* **Set problem**:
For the material that follows, list every line containing the word "body".

* **Source records**:
——————————
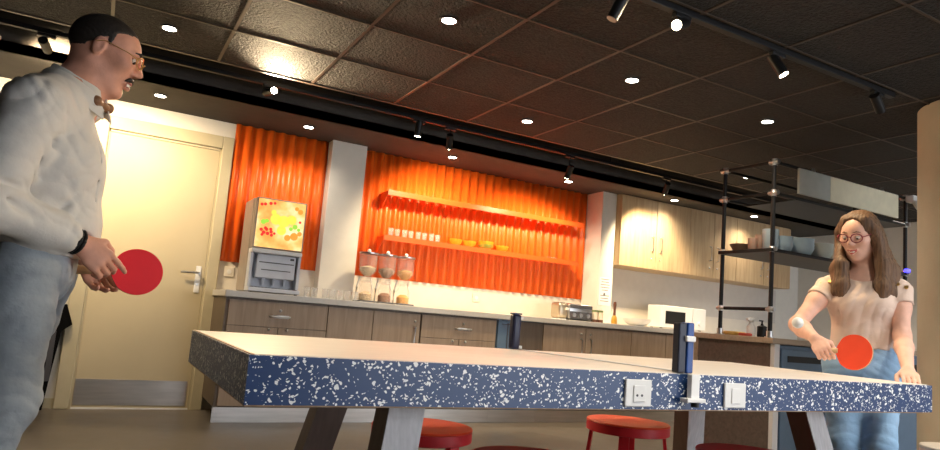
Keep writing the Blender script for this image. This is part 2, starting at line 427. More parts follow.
cab('base_cabinet', .81, 1.56, 'oak drawer base cabinet at the left end, below the juice dispenser',
    [('drawer', .83, 1.56, .69, .875, ('h', 1.2, .77)), ('door', .83, 1.195, .12, .69, ('v', 1.13, .56)), ('door', 1.195, 1.56, .12, .69, ('v', 1.26, .56))])
cab('base_cabinet', 1.56, 2.34, 'oak double door base cabinet below the cereal dispensers',
    [('door', 1.56, 1.93, .12, .875, ('v', 1.62, .70)) if False else ('door', 1.56, 1.93, .12, .875, None), ('door', 1.93, 2.34, .12, .875, ('v', 2.29, .70))])
cab('base_cabinet', 2.34, 3.08, 'oak drawer base cabinet left of the blue-grey appliance',
    [('drawer', 2.35, 3.07, .69, .875, ('h', 2.74, .778)), ('door', 2.35, 2.71, .12, .69, ('v', 2.65, .56)), ('door', 2.71, 3.07, .12, .69, ('v', 2.77, .56))])
o = (3.32, 5.38, 0)
r = empty('dishwasher', o, 'blue-grey built-in appliance with a dark panel under the worktop', 'dishwasher')
MB(o).box((3.081, CY, .11), (3.569, WY-.016, TOPZ-.001)).build('body', M['bluegrey'], r)
MB(o).box((3.081, CY+.03, 0), (3.569, CY+.045, .109)).build('plinth', M['steel'], r)
d = MB(o).box((3.085, CY-.02, .12), (3.31, CY-.0005, .885), .003).build('side_panel', M['bluegrey'], r)
MB(o).box((3.18, CY-.026, .15), (3.187, CY-.0195, .86)).box((3.12, CY-.026, .845), (3.28, CY-.0195, .852)).build('trim_line', M['greydark'], d)
MB(o).box((3.314, CY-.014, .12), (3.567, CY-.0005, .885), .003).build('front_panel', M['cabside'], r)
cab('base_cabinet', 3.57, 4.62, 'oak double door base cabinet with paired chrome handles below the toasters',
    [('door', 3.57, 4.055, .12, .875, ('v', 4.0, .70)), ('door', 4.055, 4.62, .12, .875, ('v', 4.11, .70))])
cab('base_cabinet', 4.62, 5.55, 'darker base cabinet below the microwave', [('door', 4.62, 5.08, .12, .875, None), ('door', 5.08, 5.55, .12, .875, None)])
cab('base_cabinet', 5.55, 7.0, 'base cabinet behind the rack, right of the microwave', [('door', 5.55, 6.27, .12, .875, None), ('door', 6.27, 7.0, .12, .875, None)])
MB((3.9, 5.38, .89)).box((.795, 5.03, .89), (7.0, 5.684, .936), .004).build('worktop', M['worktop'], label='long pale worktop running over all the base cabinets', cat='worktop')

# ------------------------------------------------------------------ upper cabinets
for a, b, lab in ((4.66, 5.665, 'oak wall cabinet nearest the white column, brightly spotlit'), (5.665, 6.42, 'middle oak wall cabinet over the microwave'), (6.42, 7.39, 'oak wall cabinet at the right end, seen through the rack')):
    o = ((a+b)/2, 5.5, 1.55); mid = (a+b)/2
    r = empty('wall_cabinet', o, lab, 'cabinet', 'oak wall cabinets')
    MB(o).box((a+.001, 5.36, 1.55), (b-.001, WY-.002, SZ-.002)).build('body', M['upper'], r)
    for x0, x1, hx in ((a, mid, mid-.06), (mid, b, mid+.06)):
        d = MB(o).box((x0+.003, 5.34, 1.552), (x1-.003, 5.3595, SZ-.012), .0015).build('door', M['upper'], r)
        MB(o).tube([(hx, 5.34, 1.90), (hx, 5.312, 1.895), (hx, 5.312, 1.745), (hx, 5.34, 1.74)], .007).build('handle', M['chrome'], d, smooth=True)
        MB(o).sph((hx, 5.338, 1.66), .009).build('knob', M['chrome'], d, smooth=True)

# ------------------------------------------------------------------ juice dispenser
o = (1.2, 5.35, .937)
r = empty('juice_dispenser', o, 'tall juice dispenser with a lit fruit picture on top and grey base', 'drink dispenser')
MB(o).box((.995, 5.29, .945), (1.385, 5.62, 1.66), .01).build('body', M['dispside'], r)
MB(o).box((1.0, 5.19, .945), (1.02, 5.289, 1.234)).box((1.36, 5.19, .945), (1.38, 5.289, 1.234)).box((1.021, 5.28, .98), (1.359, 5.289, 1.234)).build('front_frame', M['grey'], r)
p = MB(o).box((1.0, 5.175, 1.27), (1.38, 5.292, 1.655), .008).build('light_box', M['dispside'], r)
def fruit_mat(name, c, s): return mat(name, tuple(q*.3 for q in c), .5, var=.2, scale=25, emit=c, es=s)
lp = mat('lit_picture', (.3, .16, .05), .5, emit=(1, .5, .16), es=.85)
nt = lp.node_tree; gn = nd(nt, 'ShaderNodeTexNoise'); gn.inputs['Scale'].default_value = 7; gn.inputs['Detail'].default_value = 3
tcn = nd(nt, 'ShaderNodeTexCoord'); nt.links.new(tcn.outputs['Object'], gn.inputs['Vector'])
nt.links.new(ramp(nt, gn.outputs[0], [(.35, (1, .3, .05)), (.5, (1, .55, .15)), (.68, (1, .85, .5))]), nt.nodes['Principled BSDF'].inputs['Emission Color'])
MB(o).box((1.012, 5.17, 1.28), (1.368, 5.176, 1.645)).build('fruit_picture', lp, p)
fm = [fruit_mat('berry_red', (.85, .03, .02), .7), fruit_mat('leaf_green', (.3, .6, .05), .9), fruit_mat('lemon_yellow', (1, .75, .08), .8), fruit_mat('orange_slice', (1, .36, .04), .7)]
def dot(x, z, r_, k, sx=1.):
    MB(o).cyl((x, 5.1698, z), (x, 5.1685-.0006*k, z), r_, seg=12).build(('berry', 'leaf', 'lemon', 'orange_slice')[k], fm[k], p)
for x, z, q in [(1.05, 1.41, .013), (1.07, 1.39, .014), (1.09, 1.415, .013), (1.10, 1.385, .014), (1.125, 1.40, .013), (1.08, 1.425, .012), (1.13, 1.375, .012), (1.06, 1.372, .011), (1.035, 1.60, .012), (1.06, 1.605, .012), (1.10, 1.615, .013), (1.13, 1.62, .011), (1.15, 1.39, .01), (1.12, 1.42, .012), (1.335, 1.50, .01)]: dot(x, z, q, 0)
for x, z, q in [(1.06, 1.47, .02), (1.085, 1.48, .016), (1.30, 1.46, .02), (1.27, 1.44, .015), (1.33, 1.44, .013)]: dot(x, z, q, 1)
for x, z, q in [(1.15, 1.50, .042), (1.21, 1.49, .046), (1.27, 1.51, .036), (1.20, 1.42, .036), (1.13, 1.55, .02)]: dot(x, z, q, 2)
for x, z, q in [(1.30, 1.385, .03), (1.25, 1.37, .024), (1.33, 1.58, .02), (1.30, 1.60, .016), (1.34, 1.41, .018)]: dot(x, z, q, 3)
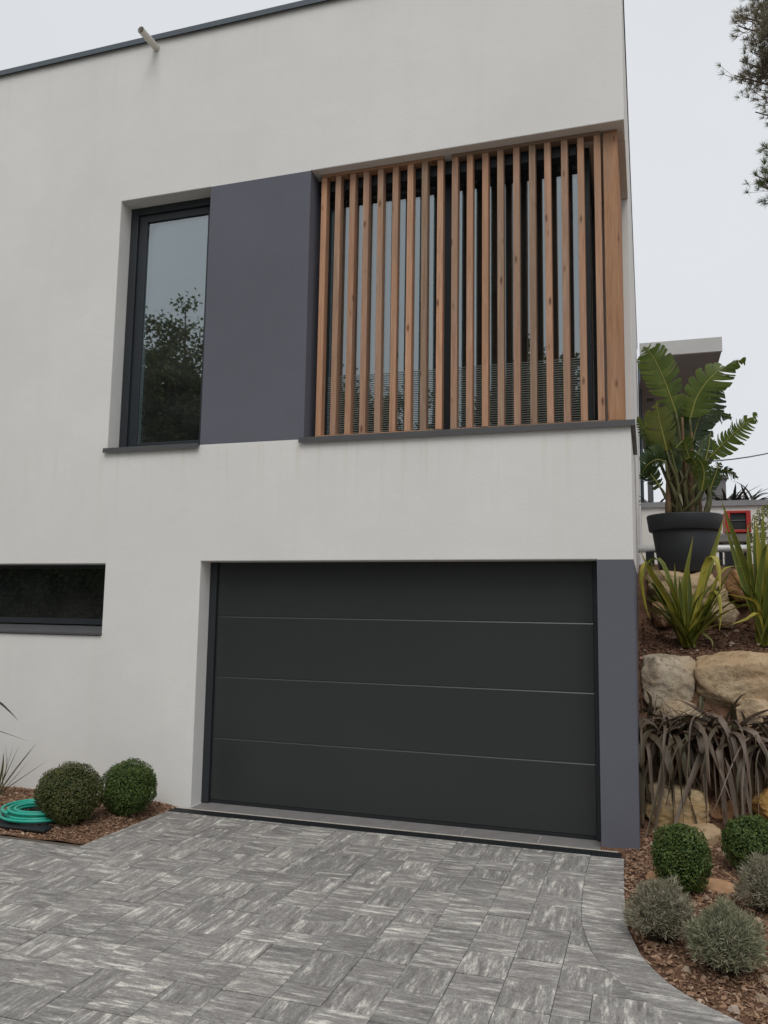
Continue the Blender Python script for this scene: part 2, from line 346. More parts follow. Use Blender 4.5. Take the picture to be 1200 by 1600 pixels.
# left planting bed
lb = MB(); n = 40
for j in range(15):
    for i in range(n):
        x = -8.5 + (8.5 - 3.862) * i / (n - 1); y = -1.215 + 1.215 * j / 14
        e = min(1, (x + 3.87 < -.03) * 1.0, (y + 1.215) / .12 if j else 0)
        lb.v.append((x, y, -.012 + .035 * min(1, max(0, (-3.88 - x) / .15)) * min(1, max(0, (y + 1.2) / .15)) + noise.noise(Vector((x * 4, y * 4, 0))) * .012))
for j in range(14):
    for i in range(n - 1):
        lb.f.append((j * n + i, j * n + i + 1, (j + 1) * n + i + 1, (j + 1) * n + i)); lb.m.append(0)
lb.build('planting_bed', M['soil'], smooth=True)['kind'] = 'structure'
def lb_z(x, y): return -.012 + .035 * min(1, max(0, (-3.88 - x) / .15)) * min(1, max(0, (y + 1.2) / .15)) + noise.noise(Vector((x * 4, y * 4, 0))) * .012

# bark chips, one loose mass per bed
def chip(mb, c, L, W, T, rz, tx, ty):
    m = Matrix.Rotation(rz, 3, 'Z') @ Matrix.Rotation(tx, 3, 'X') @ Matrix.Rotation(ty, 3, 'Y')
    pts = [(-L, -W * random.uniform(.4, 1), 0), (L * random.uniform(.5, 1), -W, 0), (L, W * random.uniform(.3, 1), 0), (-L * random.uniform(.4, 1), W, 0)]
    mb.add([Vector(c) + m @ Vector(p) for p in pts] + [Vector(c) + m @ Vector((p[0] * .8, p[1] * .8, T)) for p in pts],
           [(4, 5, 6, 7), (0, 1, 5, 4), (1, 2, 6, 5), (2, 3, 7, 6), (3, 0, 4, 7)])
def scatter(name, mat, nchips, xr, yr, zf, ok, label, big=1.0):
    mb = MB(); k = 0
    while k < nchips:
        x = random.uniform(*xr); y = random.uniform(*yr)
        if not ok(x, y): continue
        L = random.choice((.006, .009, .013, .02)) * random.uniform(.6, 1.2) * big
        chip(mb, (x, y, zf(x, y) + random.uniform(0, .010)), L, L * random.uniform(.25, .6), random.uniform(.002, .006), random.uniform(0, 6.3), random.gauss(0, .35), random.gauss(0, .35)); k += 1
    o = mb.build(name, mat, kind='stuff'); o['label'] = label; o['category'] = 'mulch'; return o
scatter('bark_mulch', M['chips'], 24000, (-.1, 2.7), (-2.9, .45), bank_z, lambda x, y: x > xo(y) + .006 and (y < 0 or x > .01) and y > -2.9 + .02 * x, 'reddish bark mulch covering the bed beside the curved paving edge')
scatter('bark_mulch', M['chips'], 8500, (-6.2, -3.86), (-1.21, -.02), lb_z, lambda x, y: True, 'reddish bark mulch under the two clipped shrubs by the white wall')
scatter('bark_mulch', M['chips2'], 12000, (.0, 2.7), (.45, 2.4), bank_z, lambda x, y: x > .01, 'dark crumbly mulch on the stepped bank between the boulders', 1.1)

# ------------------------------------------------------------------ driveway
drive = MB(); drive.add([(-9, -9, -.02), (6, -9, -.02), (6, -3.05, -.02), (-.3, -3.05, -.02), (-.3, -.18, -.02), (-3.87, -.18, -.02), (-3.87, -1.22, -.02), (-9, -1.22, -.02)], [(0, 3, 4, 5, 6, 7), (0, 1, 2, 3)])
drive.add([(a, b, -.0195) for a, b in INNER] + [(a, b, -.0195) for a, b in OUTER], [(i, len(INNER) + i, len(INNER) + i + 1, i + 1) for i in range(len(INNER) - 1)])
driveway = drive.build('driveway', M['sand']); driveway['kind'] = 'structure'
GAP = .0015
def prism(mb, poly, z0=-.03, z1=0, inset=.0022):
    n = len(poly); c = Vector((sum(p[0] for p in poly) / n, sum(p[1] for p in poly) / n))
    ins = []
    for p in poly:
        d = c - Vector(p); ins.append(Vector(p) + d * min(.3, inset / max(d.length, .01)))
    vs = [(p[0], p[1], z0) for p in poly] + [(p[0], p[1], z1 - inset * .8) for p in poly] + [(p[0], p[1], z1) for p in ins]
    fs = [(i, (i + 1) % n, n + (i + 1) % n, n + i) for i in range(n)] + [(n + i, n + (i + 1) % n, 2 * n + (i + 1) % n, 2 * n + i) for i in range(n)] + [tuple(2 * n + i for i in range(n))]
    mb.add(vs, fs)
cells = []
X0, Y0, SX, SY = -1.317, -2.94, .485, .54
def supercell(x, y):
    t = random.random(); a, b = SX / 2, SY / 2; out = []
    if t < .30:
        out = [(0, 0, a, b), (a, 0, a, b), (0, b, a, b), (a, b, a, b)]
    elif t < .62:
        for cx in (0, a):
            q = random.choice((.18, .27, .36)); out += [(cx, 0, a, q), (cx, q, a, SY - q)]
    elif t < .86:
        for cy in (0, b):
            q = random.choice((.1625, .2425, .2425, .3225)); out += [(0, cy, q, b), (q, cy, SX - q, b)]
    else:
        out = [(0, 0, a, .18), (0, .18, a, .18), (0, .36, a, .18), (a, 0, a, b), (a, b, a, b)]
    return [(x + p, y + q, u, v) for p, q, u, v in out]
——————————
* **Reply to the task**:
MB(o).box((3.081, CY, .11), (3.569, WY-.016, TOPZ-.001)).build('body', M['bluegrey'], r)
    MB(o).box((a+.001, 5.36, 1.55), (b-.001, WY-.002, SZ-.002)).build('body', M['upper'], r)
MB(o).box((.995, 5.29, .945), (1.385, 5.62, 1.66), .01).build('body', M['dispside'], r)